Time Warner Cable blackout causes CBS-related piracy to spike

Late last month, a failure to negotiate fees between Time Warner Cable and CBS resulted in the first company dropping the latter one from its service in many markets, causing about 3 million people to lose access to the network. Although a truce was offered earlier this month, the spat continues, and in its wake leaves a long trail of spiked piracy rates.

Although both companies have suffered in their own way over the spat, subscribers on both sides have found themselves caught in the cross-fire, and the ramifications of the companies' actions has become apparent: TV show pirating has spiked dramatically since Time Warner Cable dropped CBS and, out of retaliation, CBS blocked access to full streaming episodes to Time Warner customers.

The information comes from the folks over at Torrent Freak, who report that the percentage of downloads of pirated content has increased quite a bit in the regions that had their access to the network blocked, with a large spike showing up over the weekend. The TV show Under the Dome was used to gauge this, having had its illegal download rate jump by 34-percent this past weekend.

The information was gathered by monitoring BitTorrent downloads in the United States of the latest episode of Under the Dome, which many Time Warner Cable subscribers missed out on due to lack of access, as well as the one that aired before that. The numbers showed that the latest episode (having aired after the blackout) was downloaded in higher numbers in the affected areas.

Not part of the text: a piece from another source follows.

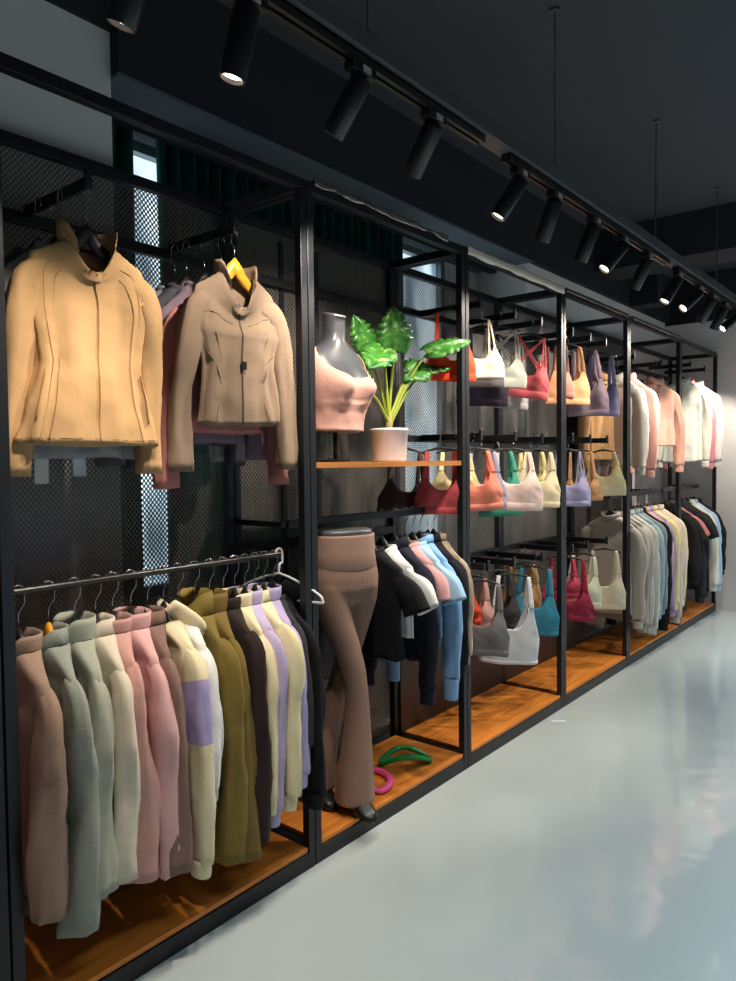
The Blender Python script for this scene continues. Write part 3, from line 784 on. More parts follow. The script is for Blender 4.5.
# lower-body mannequin in flared leggings
LX, LY = 2.25, 1.955
t = thing('leg_mannequin', 'headless lower-body mannequin in taupe flared leggings and black shoes', 'mannequin', (LX, LY, 0), R(-20))
TAUPE = fabric((140, 112, 98), .02, .6)
def ell(c, a, b, n=28, rot=0.): return [Vector((c[0]+a*math.cos(2*PI*k/n), c[1]+b*math.sin(2*PI*k/n), c[2])) for k in range(n)]
m = MB()
m.grid([ell((0, .0, z), a, b) for z, a, b in ((.925, .05, .05), (.945, .11, .078), (.985, .148, .098), (1.03, .153, .10), (1.08, .143, .094), (1.13, .134, .088), (1.185, .130, .086), (1.20, .129, .085))], True, True, True)
LEGS = ([(-.074, 0, 1.0, .072, .085), (-.066, -.005, .93, .071, .08), (-.046, -.015, .85, .064, .072), (-.016, -.030, .76, .057, .064), (.008, -.045, .66, .051, .058), (.018, -.052, .58, .047, .054), (.022, -.054, .50, .049, .055), (.020, -.054, .40, .057, .061), (.014, -.056, .30, .067, .070), (.006, -.058, .20, .077, .079), (.0, -.060, .12, .085, .086)],
        [(.074, 0, 1.0, .072, .085), (.076, .01, .93, .070, .078), (.074, .035, .85, .062, .070), (.066, .06, .76, .055, .062), (.048, .08, .66, .050, .056), (.026, .092, .58, .046, .052), (.0, .10, .50, .048, .054), (-.030, .105, .40, .055, .060), (-.054, .11, .30, .063, .067), (-.072, .112, .20, .073, .076), (-.080, .114, .13, .081, .083)])
for lg in LEGS:
    m.grid([ell((a, b, c), d_, e) for a, b, c, d_, e in lg], True, True, True)
me = m.mesh('leggings')
o = link('leggings', me, TAUPE, t)
rm = o.modifiers.new('remesh', 'REMESH'); rm.mode = 'VOXEL'; rm.voxel_size = .008; rm.use_smooth_shade = True
sm = o.modifiers.new('smooth', 'SMOOTH'); sm.factor = .6; sm.iterations = 8
rows = []
for z, e in ((1.075, .003), (1.08, .006), (1.13, .005), (1.195, .005), (1.205, .004), (1.205, -.004), (1.19, -.006)):
    a, b = (.136 if z < 1.1 else .130)+e, (.093 if z < 1.1 else .087)+e
    rows.append([V((p.x, p.y, p.z-.012*(p.y/b if z < 1.1 else 0)**2)) for p in ell((0, 0, z), a, b, 40)])
MB().grid(rows, True).build('waistband', fabric((150, 120, 106), .02, .6), t, smooth=True)
MB().grid([ell((0, 0, z), a, b, 40) for z, a, b in ((1.18, .12, .078), (1.212, .126, .083), (1.222, .122, .08), (1.226, .11, .072))], True, True, True).build('waist_plate', SKIN, t, smooth=True)
for cx, fwd in ((.0, -.060), (-.080, .114)):
    rows = []
    for y, hw, h, zb in ((.055, .018, .04, .08), (.05, .03, .07, .08), (.02, .036, .085, .08), (-.03, .040, .075, .08), (-.08, .043, .055, .08), (-.12, .036, .04, .08), (-.15, .015, .025, .08)):
        rows.append([V((cx+hw*spow(math.cos(2*PI*k/20), .8), fwd+y, zb+h*.5+h*.5*spow(math.sin(2*PI*k/20), .8))) for k in range(20)])
    m = MB().grid(rows, True, True, True)
    m.tube([(cx, fwd+.015, .13), (cx, fwd+.01, .20)], [.036, .034], 16)
    m.build('shoe', BLACK2, t, smooth=True)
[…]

The second to last episode had a download rate of 10.9-percent in the U.S., a number that increased to 14.6-percent for the latest episode. The highest region to see a jump in piracy was New York City, which increased from 1.3- to 3-percent for the newest episode. Although anecdotal in nature, the coincidental timing of these increased downloads seem to indicate what we already knew: remove a legal means for consumers to watch their favorite TV shows and they'll simple gravitate to illegal methods.